Photograph — photos.apo-opa.com

The Republic of Madagascar has become the 22nd country to join the Africa Finance Corporation (AFC), a leading infrastructure solutions provider in Africa.

The organization establishes a treaty between member states with intentions of developing and financing infrastructure, natural resources, and industrial assets, all for economic development and growth. The AFC, since its creation in 2007 has invested $5.5 billion across 28 African countries.

This announcement is coming at a time when Madagascar has sustained positive economic growth over the last five years. The island nation has a GDP growth that outperforms several other economies within the region, driven by the implementation of a new economic and social development strategy.

According to the AFC, this sustained growth has been led predominantly by the tertiary sector, with the performance of the export industry leading to a trade surplus of plus -0.8 percent of GDP, well above the African average of -12.97 percent deficit.

“It is my pleasure to welcome Madagascar as the 22nd Member State of AFC,” Samaila Zubairu, President and CEO of AFC said. “Over the past decade, Madagascar has undergone reforms demonstrative of its commitment towards sustainable growth through key developments within its tertiary sector.”

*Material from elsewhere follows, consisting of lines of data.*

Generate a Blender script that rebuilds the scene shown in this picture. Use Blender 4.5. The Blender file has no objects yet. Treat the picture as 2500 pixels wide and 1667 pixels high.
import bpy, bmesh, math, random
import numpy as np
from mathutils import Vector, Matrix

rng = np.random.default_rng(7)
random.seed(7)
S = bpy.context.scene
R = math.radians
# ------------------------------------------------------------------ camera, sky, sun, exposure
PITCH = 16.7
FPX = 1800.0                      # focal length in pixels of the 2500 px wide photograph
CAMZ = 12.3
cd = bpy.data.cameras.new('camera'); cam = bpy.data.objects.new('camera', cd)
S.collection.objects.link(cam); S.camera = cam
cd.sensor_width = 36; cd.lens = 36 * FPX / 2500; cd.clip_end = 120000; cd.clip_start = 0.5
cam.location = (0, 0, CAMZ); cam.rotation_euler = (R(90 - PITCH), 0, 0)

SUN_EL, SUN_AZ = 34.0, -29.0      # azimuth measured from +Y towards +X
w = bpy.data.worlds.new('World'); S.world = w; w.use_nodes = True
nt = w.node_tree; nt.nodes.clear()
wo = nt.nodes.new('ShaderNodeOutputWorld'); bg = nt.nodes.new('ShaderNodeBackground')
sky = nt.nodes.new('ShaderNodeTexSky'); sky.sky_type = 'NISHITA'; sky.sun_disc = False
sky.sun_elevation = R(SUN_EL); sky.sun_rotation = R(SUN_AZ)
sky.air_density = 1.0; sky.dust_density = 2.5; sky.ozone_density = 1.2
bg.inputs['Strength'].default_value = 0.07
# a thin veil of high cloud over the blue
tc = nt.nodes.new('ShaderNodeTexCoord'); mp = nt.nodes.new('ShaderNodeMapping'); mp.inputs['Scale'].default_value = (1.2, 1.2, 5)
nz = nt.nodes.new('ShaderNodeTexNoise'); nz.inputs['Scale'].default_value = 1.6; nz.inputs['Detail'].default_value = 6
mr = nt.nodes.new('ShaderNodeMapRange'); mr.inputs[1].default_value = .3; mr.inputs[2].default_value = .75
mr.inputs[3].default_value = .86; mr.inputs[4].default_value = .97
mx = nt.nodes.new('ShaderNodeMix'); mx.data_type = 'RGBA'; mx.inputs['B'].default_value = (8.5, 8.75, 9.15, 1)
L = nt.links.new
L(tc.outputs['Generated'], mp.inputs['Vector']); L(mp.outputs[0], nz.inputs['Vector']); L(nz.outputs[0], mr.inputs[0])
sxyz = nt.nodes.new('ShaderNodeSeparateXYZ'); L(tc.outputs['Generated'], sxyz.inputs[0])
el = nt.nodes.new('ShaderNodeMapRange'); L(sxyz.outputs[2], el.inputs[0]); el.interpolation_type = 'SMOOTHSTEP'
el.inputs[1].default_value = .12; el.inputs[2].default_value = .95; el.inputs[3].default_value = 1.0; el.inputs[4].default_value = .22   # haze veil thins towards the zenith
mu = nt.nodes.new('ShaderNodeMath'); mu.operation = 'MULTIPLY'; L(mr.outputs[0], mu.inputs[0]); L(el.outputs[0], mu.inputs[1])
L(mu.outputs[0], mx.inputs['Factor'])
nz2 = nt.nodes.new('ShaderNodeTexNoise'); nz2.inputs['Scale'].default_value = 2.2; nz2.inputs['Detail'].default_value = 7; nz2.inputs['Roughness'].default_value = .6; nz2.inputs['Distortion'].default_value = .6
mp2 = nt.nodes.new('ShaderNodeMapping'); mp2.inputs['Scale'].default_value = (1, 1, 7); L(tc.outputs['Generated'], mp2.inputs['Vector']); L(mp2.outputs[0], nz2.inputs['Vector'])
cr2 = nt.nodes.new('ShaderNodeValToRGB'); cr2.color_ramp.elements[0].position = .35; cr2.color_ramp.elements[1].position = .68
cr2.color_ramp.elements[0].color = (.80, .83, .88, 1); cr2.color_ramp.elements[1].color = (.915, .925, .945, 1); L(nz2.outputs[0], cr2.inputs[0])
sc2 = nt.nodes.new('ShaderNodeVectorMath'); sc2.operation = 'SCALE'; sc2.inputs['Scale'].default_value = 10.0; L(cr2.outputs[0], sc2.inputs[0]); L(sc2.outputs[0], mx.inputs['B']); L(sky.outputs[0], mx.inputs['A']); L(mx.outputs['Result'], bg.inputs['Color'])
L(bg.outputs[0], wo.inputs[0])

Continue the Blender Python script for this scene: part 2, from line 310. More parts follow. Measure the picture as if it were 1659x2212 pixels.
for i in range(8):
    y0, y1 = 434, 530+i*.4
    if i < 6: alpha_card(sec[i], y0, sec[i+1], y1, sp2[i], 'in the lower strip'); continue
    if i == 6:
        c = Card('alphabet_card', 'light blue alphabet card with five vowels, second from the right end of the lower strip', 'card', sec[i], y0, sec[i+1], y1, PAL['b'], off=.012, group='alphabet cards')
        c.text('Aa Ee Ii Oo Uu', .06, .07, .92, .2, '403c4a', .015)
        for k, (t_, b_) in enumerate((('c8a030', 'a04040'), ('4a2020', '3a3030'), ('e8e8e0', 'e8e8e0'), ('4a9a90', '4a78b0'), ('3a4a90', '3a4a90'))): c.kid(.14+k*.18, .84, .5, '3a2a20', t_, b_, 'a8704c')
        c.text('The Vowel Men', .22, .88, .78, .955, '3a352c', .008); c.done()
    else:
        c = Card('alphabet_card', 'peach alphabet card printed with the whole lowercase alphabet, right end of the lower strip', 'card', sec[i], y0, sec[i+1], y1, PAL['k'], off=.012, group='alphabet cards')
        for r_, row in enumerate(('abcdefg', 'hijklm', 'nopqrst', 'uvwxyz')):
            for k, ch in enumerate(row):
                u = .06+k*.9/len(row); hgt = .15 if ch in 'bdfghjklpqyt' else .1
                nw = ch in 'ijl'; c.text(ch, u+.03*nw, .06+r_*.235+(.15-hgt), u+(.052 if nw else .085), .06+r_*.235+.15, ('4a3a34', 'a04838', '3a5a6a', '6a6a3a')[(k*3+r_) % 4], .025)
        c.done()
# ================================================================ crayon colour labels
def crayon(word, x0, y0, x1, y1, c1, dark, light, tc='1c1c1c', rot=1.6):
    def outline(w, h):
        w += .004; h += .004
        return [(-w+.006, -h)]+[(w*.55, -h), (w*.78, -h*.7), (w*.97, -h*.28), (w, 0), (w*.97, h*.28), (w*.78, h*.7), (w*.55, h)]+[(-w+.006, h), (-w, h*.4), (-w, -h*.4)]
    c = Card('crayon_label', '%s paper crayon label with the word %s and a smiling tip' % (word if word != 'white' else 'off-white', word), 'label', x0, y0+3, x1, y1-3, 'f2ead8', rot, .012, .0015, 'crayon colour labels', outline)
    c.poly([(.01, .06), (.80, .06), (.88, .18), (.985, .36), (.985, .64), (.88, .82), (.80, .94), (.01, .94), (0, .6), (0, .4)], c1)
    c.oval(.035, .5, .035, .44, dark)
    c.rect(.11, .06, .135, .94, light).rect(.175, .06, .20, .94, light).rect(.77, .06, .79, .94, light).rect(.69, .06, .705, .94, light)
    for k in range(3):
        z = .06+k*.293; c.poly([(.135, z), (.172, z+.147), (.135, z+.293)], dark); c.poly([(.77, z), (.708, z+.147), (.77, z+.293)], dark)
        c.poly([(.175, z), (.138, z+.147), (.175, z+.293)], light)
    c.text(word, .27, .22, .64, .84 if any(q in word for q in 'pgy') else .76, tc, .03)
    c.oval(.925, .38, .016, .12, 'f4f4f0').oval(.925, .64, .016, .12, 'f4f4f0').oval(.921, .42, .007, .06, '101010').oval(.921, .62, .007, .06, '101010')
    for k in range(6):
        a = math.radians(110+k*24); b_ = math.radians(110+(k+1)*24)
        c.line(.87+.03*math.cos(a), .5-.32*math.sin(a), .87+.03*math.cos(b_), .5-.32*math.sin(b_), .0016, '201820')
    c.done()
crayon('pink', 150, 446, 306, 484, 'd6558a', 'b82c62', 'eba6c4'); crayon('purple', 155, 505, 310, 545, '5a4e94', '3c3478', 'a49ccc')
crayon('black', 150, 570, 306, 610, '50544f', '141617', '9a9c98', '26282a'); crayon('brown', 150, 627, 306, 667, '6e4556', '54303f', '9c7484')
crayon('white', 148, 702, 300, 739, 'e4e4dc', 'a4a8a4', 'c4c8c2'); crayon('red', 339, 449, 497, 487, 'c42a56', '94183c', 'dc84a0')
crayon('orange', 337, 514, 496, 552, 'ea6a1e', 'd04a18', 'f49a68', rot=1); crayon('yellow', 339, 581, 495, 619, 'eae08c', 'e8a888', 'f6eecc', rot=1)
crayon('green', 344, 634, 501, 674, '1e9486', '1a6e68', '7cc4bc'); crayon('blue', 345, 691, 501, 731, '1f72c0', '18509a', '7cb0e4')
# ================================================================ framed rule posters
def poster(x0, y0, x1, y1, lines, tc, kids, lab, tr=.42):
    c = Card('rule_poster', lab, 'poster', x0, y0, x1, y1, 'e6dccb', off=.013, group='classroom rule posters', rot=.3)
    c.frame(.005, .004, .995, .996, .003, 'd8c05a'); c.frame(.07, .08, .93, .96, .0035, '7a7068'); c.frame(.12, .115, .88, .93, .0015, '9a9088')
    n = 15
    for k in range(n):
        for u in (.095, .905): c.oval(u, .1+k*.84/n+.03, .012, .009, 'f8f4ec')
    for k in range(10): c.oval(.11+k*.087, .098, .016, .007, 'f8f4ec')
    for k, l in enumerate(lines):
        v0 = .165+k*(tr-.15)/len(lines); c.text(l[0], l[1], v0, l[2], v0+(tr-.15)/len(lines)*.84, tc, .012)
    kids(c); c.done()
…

Madagascar’s strategy, spearheaded by the National Development Plan (NDP), focuses on developing inclusive growth and sustainable development especially within rural communities where much of the population lives below the poverty line.

As a country that is focused on reducing poverty, the development of infrastructure plays a crucial role in this. “We see AFC as a key solution provider towards our development goals and look forward to working closely in the coming years,” said Richard Randriamandrato, the country’s Minister of Economy and Finance.

Prospective states to join the corporation include Tanzania, Mozambique, Ethiopia, Egypt, Namibia, Senegal, and Mali.